Phoenix Mayor Attempts to Live on a Food Stamp Budget: 'I'm Tired, and It's Hard To Focus'

When local activist groups challenged Phoenix Mayor Greg Stanton to live on a food stamp budget for a week to mark Hunger Awareness Month, he took them up on the offer and found out just how hard it was. Stanton kept a diary on the challenge, which allotted him roughly $29 a week, the same amount 1.1 million Arizonans receive from the Supplemental Assistance Nutrition Program (SNAP) each week.

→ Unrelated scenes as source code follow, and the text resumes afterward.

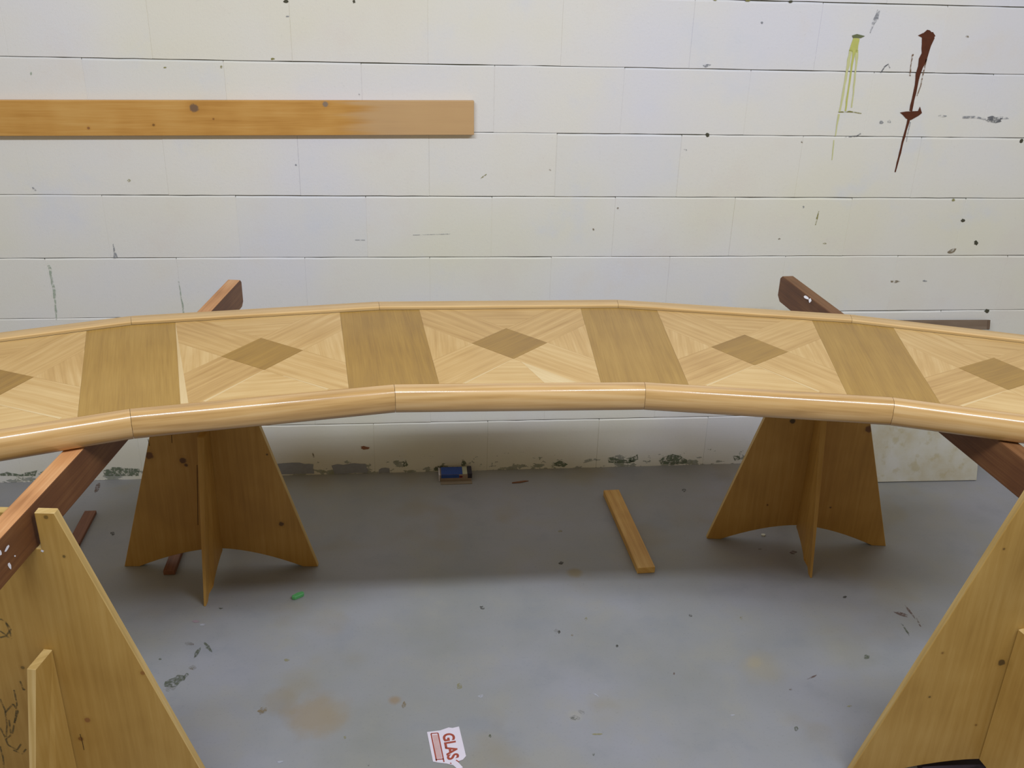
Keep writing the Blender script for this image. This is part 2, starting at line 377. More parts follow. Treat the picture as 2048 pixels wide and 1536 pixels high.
def floor_blob(name, px, py, rx, ry, mat, rot=0., n=12, jag=.35):
    c, s = math.cos(rot), math.sin(rot); b = B()
    b.face([on_z(px+x*c-y*s, py+x*s+y*c, .0006) for x, y in blob2d(rx, ry, n, jag)][::-1])
    return b.build(name, mat, floor)
f_dk = flat('dark_floor_speck', '4a4840', .8, .3, alpha=0.8); f_wh = flat('white_floor_fleck', 'b9bac4', .7, .2, alpha=0.8); f_tan = flat('tan_floor_mark', '8e7a55', .8, .3, alpha=0.6)
f_gr = flat('green_grey_scuff', '5e6450', .8, .4, alpha=0.7); f_red = flat('red_brown_scuff', '6f5348', .8, .3, alpha=0.65); f_lt = flat('light_floor_scuff', '9b9a98', .8, .2, alpha=0.6); f_yel = flat('yellow_floor_fleck', '9a9260', .8, alpha=0.6)
for x, y, rx, ry, m, a in ((964, 1215, 4.5, 3, f_dk, .4), (1118, 1264, 3, 3, f_dk, 0), (1113, 1262, 5, 4, f_lt, 0), (1234, 1292, 3, 2.5, f_dk, 0), (1381, 1231, 3.5, 2, f_dk, .5), (1483, 1236, 3, 2.5, f_yel, 0),
        (919, 1372, 5, 6, f_yel, .6), (808, 1410, 4, 7, f_tan, .2), (1149, 1436, 9, 5, f_lt, 0), (1148, 1437, 5, 3, f_gr, 0), (1192, 1390, 7, 1.3, f_wh, .6), (1348, 1347, 1.5, 3, f_red, 0),
        (1690, 1194, 4, 3, f_dk, 0), (1802, 1228, 14, 4, f_red, .3), (1822, 1226, 16, 2, f_red, .9), (1838, 1246, 10, 1.5, f_red, 1.1), (1812, 1260, 16, 1.8, f_gr, 1.0), (1733, 1314, 5, 4, f_gr, 0), (1582, 1379, 3, 2, f_red, 0), (1699, 1412, 5, 2, f_yel, 0),
        (1592, 1457, 4, 5, f_gr, 0), (1625, 1354, 10, 1.6, f_red, -.4), (378, 1287, 8, 4, f_lt, 0), (382, 1288, 6, 2.4, f_red, .1), (394, 1306, 11, 3.4, f_gr, -1.0), (416, 1294, 10, 4, f_gr, .9), (386, 1335, 8, 4, f_lt, 0), (385, 1337, 5, 2.5, f_tan, 0),
        (350, 1362, 22, 9, f_gr, -.35), (371, 1352, 9, 4, f_gr, -.8), (340, 1376, 12, 6, f_lt, -.3), (320, 1318, 3, 1.5, f_gr, 0), (405, 1249, 8, 2, f_wh, 0), (392, 1243, 7, 3, flat('faint_pink_fleck', '98868e', .8), 0),
        (442, 1216, 4, 2, f_gr, 0), (526, 1421, 10, 8, f_tan, -.5), (573, 1320, 6, 3, f_yel, 0), (690, 1475, 3, 3, f_yel, 0), (980, 1472, 2.5, 3, f_gr, 0), (1195, 1468, 9, 2, f_yel, 0), (1187, 1508, 3, 3, f_gr, 0), (1164, 1424, 8, 3, f_lt, .4),
        (1172, 1238, 2.5, 4, f_yel, 0), (1145, 1270, 2.5, 2, f_tan, 0), (1123, 1126, 5, 3, f_dk, 0), (1368, 980, 4, 3, f_dk, 0), (1120, 1062, 4, 2, f_yel, 0), (225, 1067, 5, 4, f_dk, 0), (195, 975, 4, 10, f_red, .5), (560, 1524, 9, 2.5, f_wh, 0),
        (1465, 1430, 4, 1.4, f_wh, 0), (1910, 1213, 4, 4, f_red, 0), (738, 1530, 2, 3, f_dk, 0), (1520, 1098, 4, 1.4, f_lt, 0), (1586, 1105, 7, 4, f_red, 0), (962, 1392, 5, 3, f_wh, 0)):
    floor_blob('scuff', x, y, rx, ry, m, a)

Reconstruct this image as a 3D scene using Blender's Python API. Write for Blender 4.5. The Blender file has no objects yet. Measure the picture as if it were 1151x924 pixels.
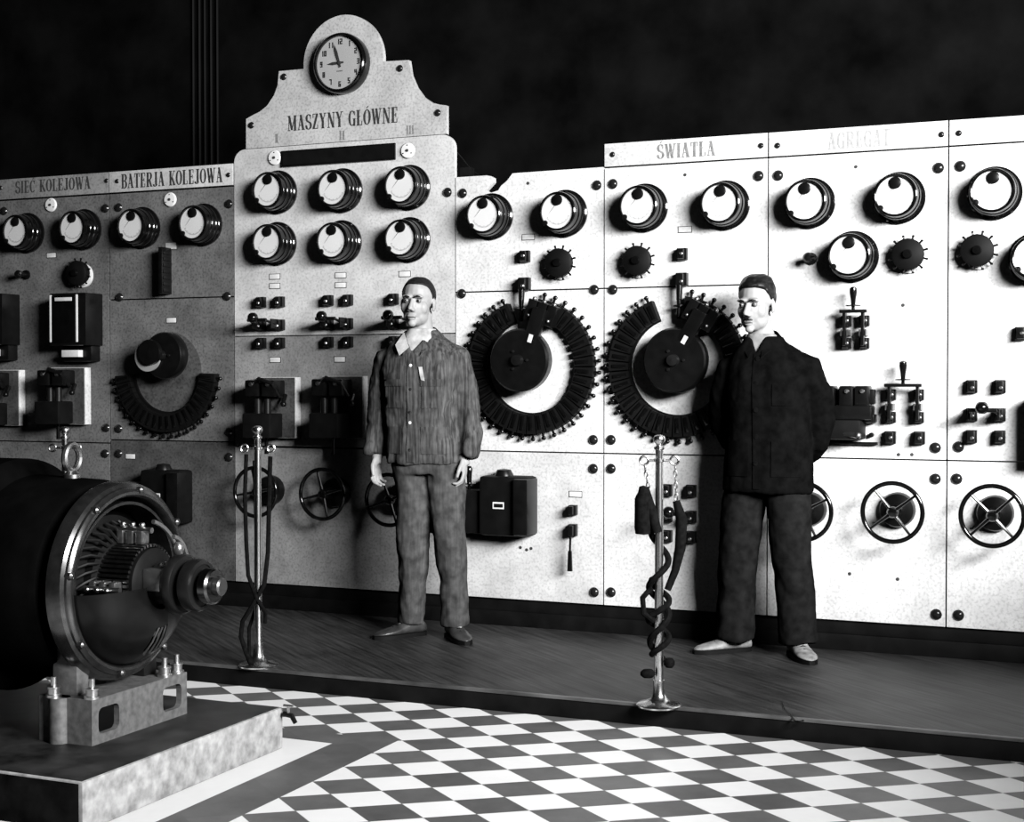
import bpy, bmesh, math, random
import numpy as np
from mathutils import Vector, Matrix, noise
random.seed(7)
PI = math.pi
col = bpy.context.scene.collection
# ---------------------------------------------------------------- camera model
FPX, YAW, PIT, CAMY, CAMZ = 1642.8, .40927, .0201, -6.8113, 1.33
Fw = Vector((-math.sin(YAW)*math.cos(PIT), math.cos(YAW)*math.cos(PIT), -math.sin(PIT)))
Rt = Vector((math.cos(YAW), math.sin(YAW), 0)); Up = Rt.cross(Fw); CAM = Vector((0, CAMY, CAMZ))
def ray(u, v): return Fw + Rt*((u-575.5)/FPX) - Up*((v-462)/FPX)
def at(u, v, d=0.0):
    """point of the board's plane (or of a plane d in front of it) seen at a photo position"""
    r = ray(u, v); return CAM + r*((-d-CAMY)/r.y)
def on(u, v, z=.083):
    r = ray(u, v); return CAM + r*((z-CAMZ)/r.z)
# ---------------------------------------------------------------- materials
MATS = {}
def mat(name, c, rough=.5, metal=0., var=0., scale=8., bump=0., spec=.5, emit=0):
    if name in MATS: return MATS[name]
    m = bpy.data.materials.new(name); m.use_nodes = True; nt = m.node_tree; b = nt.nodes['Principled BSDF']
    b.inputs['Base Color'].default_value = (c, c, c, 1); b.inputs['Roughness'].default_value = rough
    b.inputs['Metallic'].default_value = metal; b.inputs['Specular IOR Level'].default_value = spec
    g = nt.nodes.new('ShaderNodeNewGeometry')
    n = nt.nodes.new('ShaderNodeTexNoise'); n.inputs['Scale'].default_value = scale; n.inputs['Detail'].default_value = 6
    nt.links.new(g.outputs['Position'], n.inputs['Vector'])
    r = nt.nodes.new('ShaderNodeMapRange'); r.inputs[1].default_value = .3; r.inputs[2].default_value = .7
    r.inputs[3].default_value = max(0, c*(1-var)); r.inputs[4].default_value = min(1, c*(1+var))
    nt.links.new(n.outputs['Fac'], r.inputs[0]); nt.links.new(r.outputs[0], b.inputs['Base Color'])
    if bump:
        bp = nt.nodes.new('ShaderNodeBump'); bp.inputs['Strength'].default_value = bump; bp.inputs['Distance'].default_value = .005
        nt.links.new(n.outputs['Fac'], bp.inputs['Height']); nt.links.new(bp.outputs[0], b.inputs['Normal'])
    MATS[name] = m; return m
def marble_mat(name, lo, hi, fleck):
    m = mat(name, hi, .38, spec=.35); nt = m.node_tree; b = nt.nodes['Principled BSDF']
    g = nt.nodes.new('ShaderNodeNewGeometry')
    n1 = nt.nodes.new('ShaderNodeTexNoise'); n1.inputs['Scale'].default_value = 5; n1.inputs['Detail'].default_value = 8; n1.inputs['Roughness'].default_value = .7
    n2 = nt.nodes.new('ShaderNodeTexNoise'); n2.inputs['Scale'].default_value = 75; n2.inputs['Detail'].default_value = 4
    for n in (n1, n2): nt.links.new(g.outputs['Position'], n.inputs['Vector'])
    a = nt.nodes.new('ShaderNodeMapRange'); a.inputs[1].default_value = .35; a.inputs[2].default_value = .62; a.inputs[3].default_value = lo; a.inputs[4].default_value = hi
    nt.links.new(n1.outputs['Fac'], a.inputs[0])
    f = nt.nodes.new('ShaderNodeMapRange'); f.inputs[1].default_value = .36; f.inputs[2].default_value = .52; f.inputs[3].default_value = fleck; f.inputs[4].default_value = 1
    nt.links.new(n2.outputs['Fac'], f.inputs[0])
    mu = nt.nodes.new('ShaderNodeMath'); mu.operation = 'MULTIPLY'
    nt.links.new(a.outputs[0], mu.inputs[0]); nt.links.new(f.outputs[0], mu.inputs[1]); nt.links.new(mu.outputs[0], b.inputs['Base Color'])
    return m
MARBLE = marble_mat('white_marble', .60, .80, .78)
PLATE = marble_mat('title_marble', .58, .76, .8)
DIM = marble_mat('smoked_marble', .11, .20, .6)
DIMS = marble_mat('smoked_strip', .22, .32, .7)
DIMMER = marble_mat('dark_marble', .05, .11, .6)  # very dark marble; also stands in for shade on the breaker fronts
CREAM = marble_mat('cream_marble', .50, .68, .78)
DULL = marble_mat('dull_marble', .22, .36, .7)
CROWN = marble_mat('crown_marble', .42, .60, .72)
BLACK = mat('black_enamel', .004, .30, var=.3, scale=20, spec=.25)
GLOSS = mat('glossy_black', .003, .12, var=.3, scale=20, spec=.5)
MATTE = mat('matt_black', .004, .6, var=.4, scale=14, spec=.12)
DARK = mat('dark_iron', .010, .38, .3, var=.4, scale=12, bump=.15, spec=.3)
STEEL = mat('bright_steel', .62, .3, 1., var=.15, scale=30)
BRASS = mat('polished_brass', .72, .22, 1., var=.1, scale=25)
NICKEL = mat('dull_metal', .35, .35, 1., var=.2, scale=25)
WHITE = mat('white_enamel', .86, .45, var=.03)
TAGW = mat('matt_white', .72, .6, var=.08, scale=60)
INK = mat('black_ink', .03, .7, var=.3, scale=50)
FADED = mat('faded_ink', .20, .8, var=.35, scale=60)
FADED2 = mat('very_faded_ink', .34, .8, var=.15, scale=60)
PORC = mat('porcelain', .82, .3, var=.05)
CONC = mat('concrete', .30, .85, var=.4, scale=26, bump=.4)
PLINTH = mat('dark_plinth', .004, .6, var=.5, scale=10, spec=.1)
ROPE = mat('dark_rope', .005, .8, var=.5, scale=60, spec=.02)
SKIN = mat('skin', .31, .5, var=.1, scale=30, spec=.3)
def glass_mat():
    m = bpy.data.materials.new('cover_glass'); m.use_nodes = True; nt = m.node_tree; nt.nodes.clear()
    o = nt.nodes.new('ShaderNodeOutputMaterial'); mx = nt.nodes.new('ShaderNodeMixShader')
    t = nt.nodes.new('ShaderNodeBsdfTransparent'); g = nt.nodes.new('ShaderNodeBsdfGlossy'); g.inputs['Roughness'].default_value = .03
    mx.inputs[0].default_value = .06
    nt.links.new(t.outputs[0], mx.inputs[1]); nt.links.new(g.outputs[0], mx.inputs[2]); nt.links.new(mx.outputs[0], o.inputs[0])
    return m
GLASS = glass_mat()
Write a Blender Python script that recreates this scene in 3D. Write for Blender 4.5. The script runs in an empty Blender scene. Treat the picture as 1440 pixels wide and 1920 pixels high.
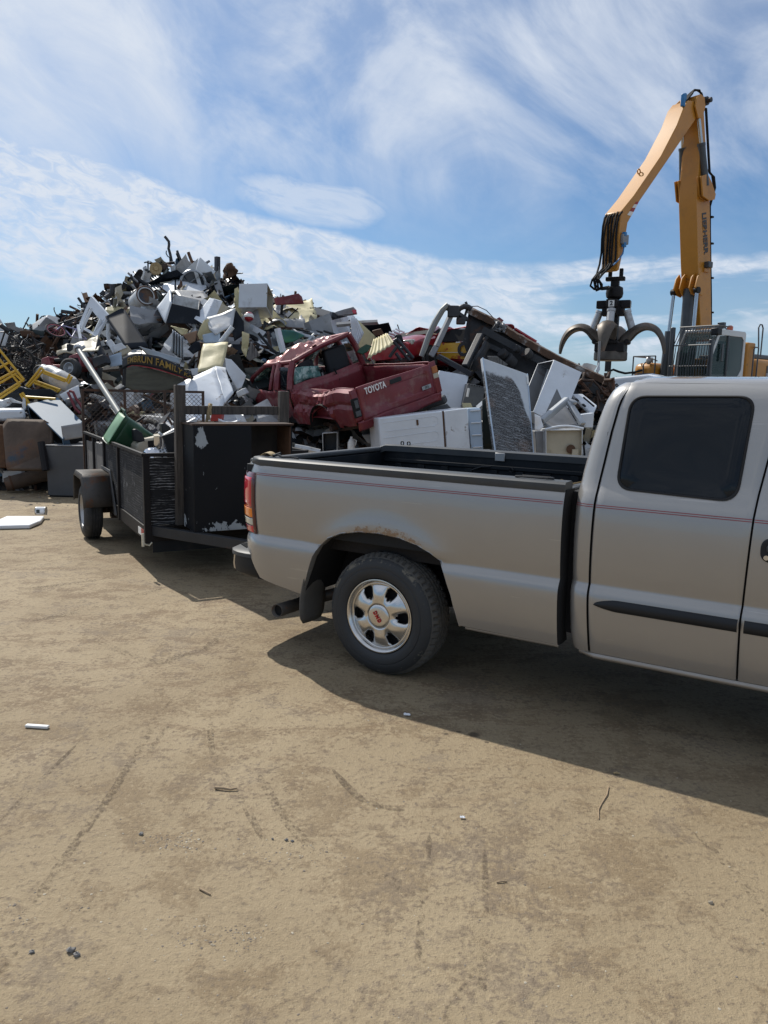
import bpy, bmesh, math, random
import numpy as np
from mathutils import Vector, Matrix, noise
random.seed(7)
sc = bpy.context.scene
COL = sc.collection
R = math.radians
# ---------------------------------------------------------------- camera
FPX, CX, CY = 1442.0, 720.0, 960.0
CAMH, PITCH, ROLL = 1.6718, 0.1554, 0.0215
_f = np.array([0, math.cos(PITCH), -math.sin(PITCH)]); _r0 = np.array([1.0, 0, 0]); _u0 = np.cross(_r0, _f)
_r = _r0 * math.cos(ROLL) + _u0 * math.sin(ROLL); _u = -_r0 * math.sin(ROLL) + _u0 * math.cos(ROLL)
CAM = np.array([0, 0, CAMH])
cd = bpy.data.cameras.new('camera'); co = bpy.data.objects.new('camera', cd); COL.objects.link(co)
co.matrix_world = Matrix(((_r[0], _u[0], -_f[0], 0), (_r[1], _u[1], -_f[1], 0), (_r[2], _u[2], -_f[2], CAMH), (0, 0, 0, 1)))
cd.sensor_fit = 'VERTICAL'; cd.sensor_height = 24.0; cd.lens = 24.0 * FPX / 1920; cd.clip_end = 3000; cd.clip_start = 0.05
sc.camera = co
# ---------------------------------------------------------------- sky and sun
SUN_EL, SUN_AZ = R(46.3), R(-37.5)          # azimuth measured from +Y towards +X
W = bpy.data.worlds.new('World'); sc.world = W; W.use_nodes = True
nt = W.node_tree; N = nt.nodes; L = nt.links
for n in list(N): N.remove(n)
def nd(t, **k):
    n = N.new(t)
    for a, b in k.items():
        if a == 'i':
            for q, v in b.items(): n.inputs[q].default_value = v
        else: setattr(n, a, b)
    return n
def mth(op, a, b=None, c=None, clamp=False):
    n = nd('ShaderNodeMath', operation=op); n.use_clamp = clamp
    for k, v in enumerate((a, b, c)):
        if v is None: continue
        if isinstance(v, (int, float)): n.inputs[k].default_value = v
        else: L.new(v, n.inputs[k])
    return n.outputs[0]
def sstep(x, a, b):
    n = nd('ShaderNodeMapRange', interpolation_type='SMOOTHSTEP'); L.new(x, n.inputs[0])
    n.inputs[1].default_value = a; n.inputs[2].default_value = b; return n.outputs[0]
out = nd('ShaderNodeOutputWorld'); bg = nd('ShaderNodeBackground'); L.new(bg.outputs[0], out.inputs[0])
sky = nd('ShaderNodeTexSky', sky_type='NISHITA', sun_disc=False)
sky.sun_elevation = SUN_EL; sky.sun_rotation = SUN_AZ % (2 * math.pi); sky.altitude = 80; sky.air_density = 1.0; sky.dust_density = 0.6; sky.ozone_density = 1.5
tc = nd('ShaderNodeTexCoord'); sep = nd('ShaderNodeSeparateXYZ'); L.new(tc.outputs['Generated'], sep.inputs[0])
dx, dy, dz = sep.outputs
el = mth('MULTIPLY', mth('ARCSINE', dz), 57.2958); az = mth('MULTIPLY', mth('ARCTAN2', dx, dy), 57.2958)
den = mth('ADD', mth('MAXIMUM', dz, 0.0), 0.10)
px = mth('DIVIDE', dx, den); py = mth('DIVIDE', dy, den)
cmb = nd('ShaderNodeCombineXYZ'); L.new(px, cmb.inputs[0]); L.new(py, cmb.inputs[1])
def nz(scale, rot=0.0, sx=1.0, sy=1.0, det=6, rough=.55, dist=0.0, off=(0, 0, 0)):
    mp = nd('ShaderNodeMapping'); mp.inputs['Rotation'].default_value = (0, 0, rot); mp.inputs['Scale'].default_value = (sx, sy, 1); mp.inputs['Location'].default_value = off
    L.new(cmb.outputs[0], mp.inputs[0])
    t = nd('ShaderNodeTexNoise'); t.inputs['Scale'].default_value = scale; t.inputs['Detail'].default_value = det; t.inputs['Roughness'].default_value = rough; t.inputs['Distortion'].default_value = dist
    L.new(mp.outputs[0], t.inputs['Vector']); return t.outputs[0]
# clouds laid out on azimuth / elevation in degrees
cmA = nd('ShaderNodeCombineXYZ'); L.new(az, cmA.inputs[0]); L.new(el, cmA.inputs[1])
def na(scale, rot=0.0, sx=1.0, sy=1.0, det=6, rough=.55, dist=0.0, off=(0, 0, 0)):
    mr = nd('ShaderNodeMapping'); mr.inputs['Rotation'].default_value = (0, 0, rot); L.new(cmA.outputs[0], mr.inputs[0])
    mp = nd('ShaderNodeMapping'); mp.inputs['Scale'].default_value = (sx, sy, 1); mp.inputs['Location'].default_value = off; L.new(mr.outputs[0], mp.inputs[0])
    t = nd('ShaderNodeTexNoise'); t.inputs['Scale'].default_value = scale; t.inputs['Detail'].default_value = det; t.inputs['Roughness'].default_value = rough; t.inputs['Distortion'].default_value = dist
    L.new(mp.outputs[0], t.inputs['Vector']); return t.outputs[0]
wob = mth('MULTIPLY', mth('SUBTRACT', na(.12, 0, 1, 1, 5, .55, 0, (1, 9, 0)), .5), 5.0)
v1 = sstep(na(.075, R(34), .85, 1.25, 9, .58, .7, (3.3, 5.2, 0)), .36, .64)
v2 = sstep(na(.20, R(30), .60, 1.4, 9, .64, .7, (7.1, 2.2, 0)), .38, .72)
upper = sstep(mth('ADD', el, wob), 9.5, 17.0)
veil = mth('MULTIPLY', mth('ADD', mth('MULTIPLY', v1, .60), mth('MULTIPLY', v2, .20)), mth('ADD', mth('MULTIPLY', upper, .85), .15))
veil = mth('ADD', veil, mth('MULTIPLY', sstep(el, 14, 24), .22))
# mackerel bank
edge_ = mth('MULTIPLY_ADD', mth('MAXIMUM', mth('MULTIPLY', mth('SUBTRACT', az, 4.0), -1.0), 0.0), .215, 9.4)
bank = sstep(mth('SUBTRACT', edge_, mth('ADD', el, mth('MULTIPLY', wob, .55))), -.25, .75)
lowe = mth('MULTIPLY_ADD', mth('MAXIMUM', mth('MULTIPLY', mth('ADD', az, 5.0), -1.0), 0.0), .175, 3.2)
low = sstep(mth('SUBTRACT', mth('ADD', el, mth('MULTIPLY', wob, .8)), lowe), -1.3, 1.6)
rip = sstep(na(.95, R(16), .60, 1.35, 4, .62, .9, (0, 0, 0)), .36, .62)
big = sstep(na(.15, R(12), .6, 1.8, 6, .6, .8, (2, 6, 0)), .26, .56)
rgt = mth('SUBTRACT', 1.0, mth('MULTIPLY', sstep(az, 6, 14), mth('SUBTRACT', 1.0, sstep(na(.22, R(-3), .30, 2.4, 6, .6, .3, (5, 3, 0)), .40, .60))))
bankc = mth('MULTIPLY', mth('MULTIPLY', mth('MULTIPLY', bank, low), rgt), mth('ADD', mth('MULTIPLY', big, .34), mth('ADD', .24, mth('MULTIPLY', mth('MULTIPLY', rip, mth('ADD', .4, mth('MULTIPLY', big, .6))), .42))))
# one lens-shaped patch above the bank
ex = mth('DIVIDE', mth('ADD', az, 6.0), 6.6); ey = mth('DIVIDE', mth('SUBTRACT', mth('ADD', el, mth('MULTIPLY', az, .10)), 12.4), 1.75)
lens = mth('MULTIPLY', sstep(mth('ADD', mth('ADD', mth('MULTIPLY', ex, ex), mth('MULTIPLY', ey, ey)), mth('MULTIPLY', wob, .40)), 1.15, .30), mth('ADD', .35, mth('MULTIPLY', sstep(na(.32, R(16), .5, 1.6, 7, .62, 1.0, (1, 1, 0)), .32, .60), .65)))
cl = mth('MINIMUM', mth('MAXIMUM', mth('MAXIMUM', veil, bankc), mth('MULTIPLY', lens, .66)), .96)
haze0 = mth('MULTIPLY', mth('SUBTRACT', 1.0, sstep(el, 0, 11)), .42)
skc = nd('ShaderNodeMix', data_type='RGBA', blend_type='MULTIPLY'); skc.inputs[0].default_value = 1.0; L.new(sky.outputs[0], skc.inputs[6]); skc.inputs[7].default_value = (.62, .84, 1.05, 1)
m1 = nd('ShaderNodeMix', data_type='RGBA'); L.new(haze0, m1.inputs[0]); L.new(skc.outputs[2], m1.inputs[6]); m1.inputs[7].default_value = (4.4, 5.8, 8.0, 1)
m2 = nd('ShaderNodeMix', data_type='RGBA'); L.new(cl, m2.inputs[0]); L.new(m1.outputs[2], m2.inputs[6]); m2.inputs[7].default_value = (7.9, 8.6, 9.7, 1)
L.new(m2.outputs[2], bg.inputs[0]); bg.inputs[1].default_value = 0.09
sl = bpy.data.lights.new('sun', 'SUN'); sl.energy = 4.6; sl.angle = R(.55); sl.color = (1.0, .95, .86)
so = bpy.data.objects.new('sun', sl); COL.objects.link(so)
_sd = Vector((math.sin(SUN_AZ) * math.cos(SUN_EL), math.cos(SUN_AZ) * math.cos(SUN_EL), math.sin(SUN_EL)))
so.rotation_euler = _sd.to_track_quat('Z', 'Y').to_euler(); so.location = _sd * 60
sc.view_settings.view_transform = 'Standard'; sc.view_settings.look = 'None'; sc.view_settings.gamma = 1; sc.view_settings.exposure = 0.0
sc.render.engine = 'CYCLES'; sc.cycles.max_bounces = 6; sc.cycles.transparent_max_bounces = 12
# ---------------------------------------------------------------- pixel <-> world
def ray(u, v): return _r * ((u - CX) / FPX) - _u * ((v - CY) / FPX) + _f
def at(u, v, Y): d = ray(u, v); return Vector(CAM + d * (Y / d[1]))
def gz(u, v, z=0.0): d = ray(u, v); return Vector(CAM + d * ((z - CAMH) / d[2]))
def onplane(u, v, p, n): d = ray(u, v); return Vector(CAM + d * (np.dot(np.array(p) - CAM, np.array(n)) / np.dot(d, np.array(n))))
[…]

By day four, Stanton noted that he was “tired” and “it’s hard to focus” after leaving the house for work without time to scramble eggs or eat a decent breakfast:

OK- ran out the door today with no time to scramble eggs or even make a sandwich. So I’m surviving on an apple and handful of peanuts, and the coffee I took to the office until dinner. I’m tired, and it’s hard to focus. I can’t go buy a sandwich because that would be cheating- even the dollar menu at Taco Bell is cheating. You can’t use SNAP benefits at any restaurants, fast food or otherwise. I’m facing a long, hungry day and an even longer night getting dinner on the table, which requires making EVERYTHING from scratch on this budget. It’s only for a week, so I’ve got a decent attitude. If I were doing this with no end in sight, I probably wouldn’t be so pleasant.

Watch a local news report about Stanton’s challenge, via Huffington Post’s Bonnie Kavoussi:


 

According to Stanton’s Facebook page, the city he governs ranks 34th-worst among America’s 100 largest metro areas in terms of hunger, and one-in-four Arizona children are food insecure. Across the nation, there are more than 46 million people receiving SNAP benefits.

Despite the challenges presented by poverty and hunger, Republicans have proposed cuts to the programs that help struggling families afford food. The House GOP budget could kick millions out of SNAP and hundreds of thousands of children out of school lunch programs, exacerbating the high rates of food insecurity America’s families are already facing.